-- Exercise goal --
Every line below must be reproduced exactly. Copy them all.

>> start Given information

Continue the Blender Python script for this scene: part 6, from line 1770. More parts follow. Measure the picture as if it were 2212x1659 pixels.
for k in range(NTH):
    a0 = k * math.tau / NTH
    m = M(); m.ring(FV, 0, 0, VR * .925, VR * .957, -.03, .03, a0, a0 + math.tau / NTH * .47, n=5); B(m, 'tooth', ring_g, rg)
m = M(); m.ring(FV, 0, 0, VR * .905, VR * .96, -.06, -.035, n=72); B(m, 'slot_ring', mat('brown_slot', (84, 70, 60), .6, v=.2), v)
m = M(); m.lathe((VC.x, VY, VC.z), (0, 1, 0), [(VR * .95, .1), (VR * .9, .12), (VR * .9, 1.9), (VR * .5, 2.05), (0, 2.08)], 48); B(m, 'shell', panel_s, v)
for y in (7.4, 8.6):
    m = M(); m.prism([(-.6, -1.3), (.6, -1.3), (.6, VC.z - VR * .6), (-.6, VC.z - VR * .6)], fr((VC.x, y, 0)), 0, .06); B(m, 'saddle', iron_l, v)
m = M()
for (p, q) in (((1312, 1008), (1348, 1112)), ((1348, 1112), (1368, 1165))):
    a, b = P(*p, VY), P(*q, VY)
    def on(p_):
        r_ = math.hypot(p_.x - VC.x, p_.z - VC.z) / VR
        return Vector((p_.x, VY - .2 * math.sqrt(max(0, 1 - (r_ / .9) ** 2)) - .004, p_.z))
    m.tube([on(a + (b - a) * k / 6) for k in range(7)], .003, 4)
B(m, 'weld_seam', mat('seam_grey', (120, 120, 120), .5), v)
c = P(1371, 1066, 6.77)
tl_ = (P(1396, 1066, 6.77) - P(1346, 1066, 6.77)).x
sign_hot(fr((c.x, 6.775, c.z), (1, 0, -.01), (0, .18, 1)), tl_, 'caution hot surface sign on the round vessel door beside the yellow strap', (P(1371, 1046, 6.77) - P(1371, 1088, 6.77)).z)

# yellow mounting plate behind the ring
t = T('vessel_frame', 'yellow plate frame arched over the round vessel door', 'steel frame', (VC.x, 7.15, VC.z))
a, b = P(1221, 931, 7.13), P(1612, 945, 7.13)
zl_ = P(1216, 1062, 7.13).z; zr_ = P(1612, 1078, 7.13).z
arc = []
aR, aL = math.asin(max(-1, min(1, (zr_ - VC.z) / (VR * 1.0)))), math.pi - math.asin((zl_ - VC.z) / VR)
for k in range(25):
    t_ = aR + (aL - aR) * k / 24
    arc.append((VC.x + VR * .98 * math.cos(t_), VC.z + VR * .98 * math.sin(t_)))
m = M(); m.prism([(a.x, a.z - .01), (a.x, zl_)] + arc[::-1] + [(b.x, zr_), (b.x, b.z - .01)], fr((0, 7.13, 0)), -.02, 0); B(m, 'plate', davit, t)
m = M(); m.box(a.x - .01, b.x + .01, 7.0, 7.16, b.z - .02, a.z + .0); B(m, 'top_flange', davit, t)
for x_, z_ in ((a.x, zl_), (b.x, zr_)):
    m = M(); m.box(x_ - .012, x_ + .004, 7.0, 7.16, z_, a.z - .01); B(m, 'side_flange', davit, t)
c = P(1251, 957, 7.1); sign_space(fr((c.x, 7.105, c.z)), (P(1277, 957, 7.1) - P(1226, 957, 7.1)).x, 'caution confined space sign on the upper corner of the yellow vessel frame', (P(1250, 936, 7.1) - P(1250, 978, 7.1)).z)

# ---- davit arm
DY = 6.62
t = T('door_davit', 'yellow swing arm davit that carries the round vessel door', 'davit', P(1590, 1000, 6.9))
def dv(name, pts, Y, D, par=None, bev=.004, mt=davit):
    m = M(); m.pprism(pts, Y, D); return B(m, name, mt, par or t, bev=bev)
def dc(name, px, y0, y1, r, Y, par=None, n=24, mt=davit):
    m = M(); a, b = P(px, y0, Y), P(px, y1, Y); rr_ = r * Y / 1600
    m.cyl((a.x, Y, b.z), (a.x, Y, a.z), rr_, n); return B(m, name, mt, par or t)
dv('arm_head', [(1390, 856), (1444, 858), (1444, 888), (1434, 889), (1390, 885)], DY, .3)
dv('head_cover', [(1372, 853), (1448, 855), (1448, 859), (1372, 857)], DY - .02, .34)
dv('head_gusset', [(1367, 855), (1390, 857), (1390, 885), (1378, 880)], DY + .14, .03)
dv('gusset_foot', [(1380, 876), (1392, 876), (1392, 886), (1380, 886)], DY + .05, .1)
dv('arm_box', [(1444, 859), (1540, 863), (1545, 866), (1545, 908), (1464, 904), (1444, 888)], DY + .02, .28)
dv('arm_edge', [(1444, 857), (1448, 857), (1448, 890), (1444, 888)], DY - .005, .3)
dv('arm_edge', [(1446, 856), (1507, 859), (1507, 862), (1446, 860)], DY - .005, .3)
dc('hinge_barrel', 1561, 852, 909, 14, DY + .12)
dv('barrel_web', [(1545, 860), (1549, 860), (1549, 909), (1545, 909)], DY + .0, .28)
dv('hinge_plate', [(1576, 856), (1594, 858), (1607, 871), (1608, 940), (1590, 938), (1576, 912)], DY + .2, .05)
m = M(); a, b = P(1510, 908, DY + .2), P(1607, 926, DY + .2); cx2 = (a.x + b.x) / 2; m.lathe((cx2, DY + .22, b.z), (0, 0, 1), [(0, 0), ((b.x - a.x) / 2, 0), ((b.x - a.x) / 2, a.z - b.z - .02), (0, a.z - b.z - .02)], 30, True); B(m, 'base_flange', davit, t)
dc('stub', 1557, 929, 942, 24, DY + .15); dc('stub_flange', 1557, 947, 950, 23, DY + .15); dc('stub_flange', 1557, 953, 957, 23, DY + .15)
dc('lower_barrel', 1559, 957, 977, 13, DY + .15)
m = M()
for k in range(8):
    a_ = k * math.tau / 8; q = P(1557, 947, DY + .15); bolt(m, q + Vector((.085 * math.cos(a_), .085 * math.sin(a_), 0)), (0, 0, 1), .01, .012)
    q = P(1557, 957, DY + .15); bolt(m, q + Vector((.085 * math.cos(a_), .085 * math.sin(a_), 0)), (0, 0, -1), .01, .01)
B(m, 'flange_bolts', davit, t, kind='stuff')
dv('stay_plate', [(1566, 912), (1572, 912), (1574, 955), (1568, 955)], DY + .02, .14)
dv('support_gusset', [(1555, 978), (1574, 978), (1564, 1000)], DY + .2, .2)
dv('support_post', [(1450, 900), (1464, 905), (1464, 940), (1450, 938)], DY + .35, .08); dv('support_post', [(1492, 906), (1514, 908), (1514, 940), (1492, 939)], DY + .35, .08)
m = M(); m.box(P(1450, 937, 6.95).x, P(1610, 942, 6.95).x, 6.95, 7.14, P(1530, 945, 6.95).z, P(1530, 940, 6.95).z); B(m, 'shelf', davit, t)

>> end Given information

-- Written response --
Continue the Blender Python script for this scene: part 6, from line 1770. More parts follow. Measure the picture as if it were 2212x1659 pixels.
for k in range(NTH):
    a0 = k * math.tau / NTH
    m = M(); m.ring(FV, 0, 0, VR * .925, VR * .957, -.03, .03, a0, a0 + math.tau / NTH * .47, n=5); B(m, 'tooth', ring_g, rg)
m = M(); m.ring(FV, 0, 0, VR * .905, VR * .96, -.06, -.035, n=72); B(m, 'slot_ring', mat('brown_slot', (84, 70, 60), .6, v=.2), v)
m = M(); m.lathe((VC.x, VY, VC.z), (0, 1, 0), [(VR * .95, .1), (VR * .9, .12), (VR * .9, 1.9), (VR * .5, 2.05), (0, 2.08)], 48); B(m, 'shell', panel_s, v)
for y in (7.4, 8.6):
    m = M(); m.prism([(-.6, -1.3), (.6, -1.3), (.6, VC.z - VR * .6), (-.6, VC.z - VR * .6)], fr((VC.x, y, 0)), 0, .06); B(m, 'saddle', iron_l, v)
m = M()
for (p, q) in (((1312, 1008), (1348, 1112)), ((1348, 1112), (1368, 1165))):
    a, b = P(*p, VY), P(*q, VY)
    def on(p_):
        r_ = math.hypot(p_.x - VC.x, p_.z - VC.z) / VR
        return Vector((p_.x, VY - .2 * math.sqrt(max(0, 1 - (r_ / .9) ** 2)) - .004, p_.z))
    m.tube([on(a + (b - a) * k / 6) for k in range(7)], .003, 4)
B(m, 'weld_seam', mat('seam_grey', (120, 120, 120), .5), v)
c = P(1371, 1066, 6.77)
tl_ = (P(1396, 1066, 6.77) - P(1346, 1066, 6.77)).x
sign_hot(fr((c.x, 6.775, c.z), (1, 0, -.01), (0, .18, 1)), tl_, 'caution hot surface sign on the round vessel door beside the yellow strap', (P(1371, 1046, 6.77) - P(1371, 1088, 6.77)).z)

# yellow mounting plate behind the ring
t = T('vessel_frame', 'yellow plate frame arched over the round vessel door', 'steel frame', (VC.x, 7.15, VC.z))
a, b = P(1221, 931, 7.13), P(1612, 945, 7.13)
zl_ = P(1216, 1062, 7.13).z; zr_ = P(1612, 1078, 7.13).z
arc = []
aR, aL = math.asin(max(-1, min(1, (zr_ - VC.z) / (VR * 1.0)))), math.pi - math.asin((zl_ - VC.z) / VR)
for k in range(25):
    t_ = aR + (aL - aR) * k / 24
    arc.append((VC.x + VR * .98 * math.cos(t_), VC.z + VR * .98 * math.sin(t_)))
m = M(); m.prism([(a.x, a.z - .01), (a.x, zl_)] + arc[::-1] + [(b.x, zr_), (b.x, b.z - .01)], fr((0, 7.13, 0)), -.02, 0); B(m, 'plate', davit, t)
m = M(); m.box(a.x - .01, b.x + .01, 7.0, 7.16, b.z - .02, a.z + .0); B(m, 'top_flange', davit, t)
for x_, z_ in ((a.x, zl_), (b.x, zr_)):
    m = M(); m.box(x_ - .012, x_ + .004, 7.0, 7.16, z_, a.z - .01); B(m, 'side_flange', davit, t)
c = P(1251, 957, 7.1); sign_space(fr((c.x, 7.105, c.z)), (P(1277, 957, 7.1) - P(1226, 957, 7.1)).x, 'caution confined space sign on the upper corner of the yellow vessel frame', (P(1250, 936, 7.1) - P(1250, 978, 7.1)).z)

# ---- davit arm
DY = 6.62
t = T('door_davit', 'yellow swing arm davit that carries the round vessel door', 'davit', P(1590, 1000, 6.9))
def dv(name, pts, Y, D, par=None, bev=.004, mt=davit):
    m = M(); m.pprism(pts, Y, D); return B(m, name, mt, par or t, bev=bev)
def dc(name, px, y0, y1, r, Y, par=None, n=24, mt=davit):
    m = M(); a, b = P(px, y0, Y), P(px, y1, Y); rr_ = r * Y / 1600
    m.cyl((a.x, Y, b.z), (a.x, Y, a.z), rr_, n); return B(m, name, mt, par or t)
dv('arm_head', [(1390, 856), (1444, 858), (1444, 888), (1434, 889), (1390, 885)], DY, .3)
dv('head_cover', [(1372, 853), (1448, 855), (1448, 859), (1372, 857)], DY - .02, .34)
dv('head_gusset', [(1367, 855), (1390, 857), (1390, 885), (1378, 880)], DY + .14, .03)
dv('gusset_foot', [(1380, 876), (1392, 876), (1392, 886), (1380, 886)], DY + .05, .1)
dv('arm_box', [(1444, 859), (1540, 863), (1545, 866), (1545, 908), (1464, 904), (1444, 888)], DY + .02, .28)
dv('arm_edge', [(1444, 857), (1448, 857), (1448, 890), (1444, 888)], DY - .005, .3)
dv('arm_edge', [(1446, 856), (1507, 859), (1507, 862), (1446, 860)], DY - .005, .3)
dc('hinge_barrel', 1561, 852, 909, 14, DY + .12)
dv('barrel_web', [(1545, 860), (1549, 860), (1549, 909), (1545, 909)], DY + .0, .28)
dv('hinge_plate', [(1576, 856), (1594, 858), (1607, 871), (1608, 940), (1590, 938), (1576, 912)], DY + .2, .05)
m = M(); a, b = P(1510, 908, DY + .2), P(1607, 926, DY + .2); cx2 = (a.x + b.x) / 2; m.lathe((cx2, DY + .22, b.z), (0, 0, 1), [(0, 0), ((b.x - a.x) / 2, 0), ((b.x - a.x) / 2, a.z - b.z - .02), (0, a.z - b.z - .02)], 30, True); B(m, 'base_flange', davit, t)
dc('stub', 1557, 929, 942, 24, DY + .15); dc('stub_flange', 1557, 947, 950, 23, DY + .15); dc('stub_flange', 1557, 953, 957, 23, DY + .15)
dc('lower_barrel', 1559, 957, 977, 13, DY + .15)
m = M()
for k in range(8):
    a_ = k * math.tau / 8; q = P(1557, 947, DY + .15); bolt(m, q + Vector((.085 * math.cos(a_), .085 * math.sin(a_), 0)), (0, 0, 1), .01, .012)
    q = P(1557, 957, DY + .15); bolt(m, q + Vector((.085 * math.cos(a_), .085 * math.sin(a_), 0)), (0, 0, -1), .01, .01)
B(m, 'flange_bolts', davit, t, kind='stuff')
dv('stay_plate', [(1566, 912), (1572, 912), (1574, 955), (1568, 955)], DY + .02, .14)
dv('support_gusset', [(1555, 978), (1574, 978), (1564, 1000)], DY + .2, .2)
dv('support_post', [(1450, 900), (1464, 905), (1464, 940), (1450, 938)], DY + .35, .08); dv('support_post', [(1492, 906), (1514, 908), (1514, 940), (1492, 939)], DY + .35, .08)
m = M(); m.box(P(1450, 937, 6.95).x, P(1610, 942, 6.95).x, 6.95, 7.14, P(1530, 945, 6.95).z, P(1530, 940, 6.95).z); B(m, 'shelf', davit, t)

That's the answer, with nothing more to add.